What’s the single most important piece of advice that you would give to someone who wants to start a business today?

Michalowicz: The single most important piece of advice is to actually START it today. A lot of people I run into say “I’m going to start a business!” and then they are in the “going” mode for a decade.

There’s always a reason not to start a business – I’m still not yet ever prepared to start a business. So I jump in feet first and it’s terrifying. But as you’ve heard a million times, you learn more by doing than by other ways.

One of the biggest challenges of starting a business is to just getting started. You’re 80% of the way there, just open the doors.

I also believe and this may not be right for everybody, I burn the boats. I jump into a business and I make it all I’m betting on. I’ve invested in the stock market and I probably make 1% on my thrill – but I found there is one stock that appreciates every time. It’s the stock in my own business. Every single business that I’ve grown, the dividend has been huge. It’s salary. Even if I made $10,000 in one year total, that’s a dividend of $10,000 that no other company has ever given me. And then the selling of the business has been huge.

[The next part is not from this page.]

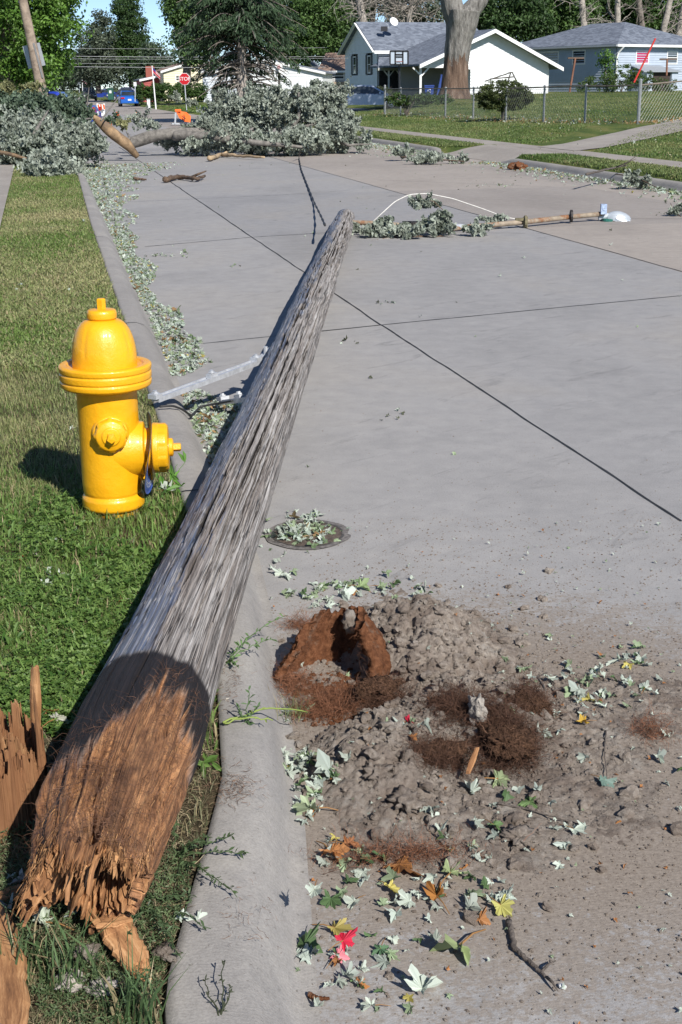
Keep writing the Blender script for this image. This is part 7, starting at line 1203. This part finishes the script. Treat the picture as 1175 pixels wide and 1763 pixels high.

When people want to talk about how to get started – just start it and make it an all-in bet. That’s a big step. You’re going to find there’s a lot to learn, it’s not going to go exactly as planned, you’re going to be in the corner crying, saying, “What in the world did I do?” But I tell you, if I knew the commitment and effort it would take to do it, I would never have jumped in. It’s too scary in retrospect, so just f-ing do it!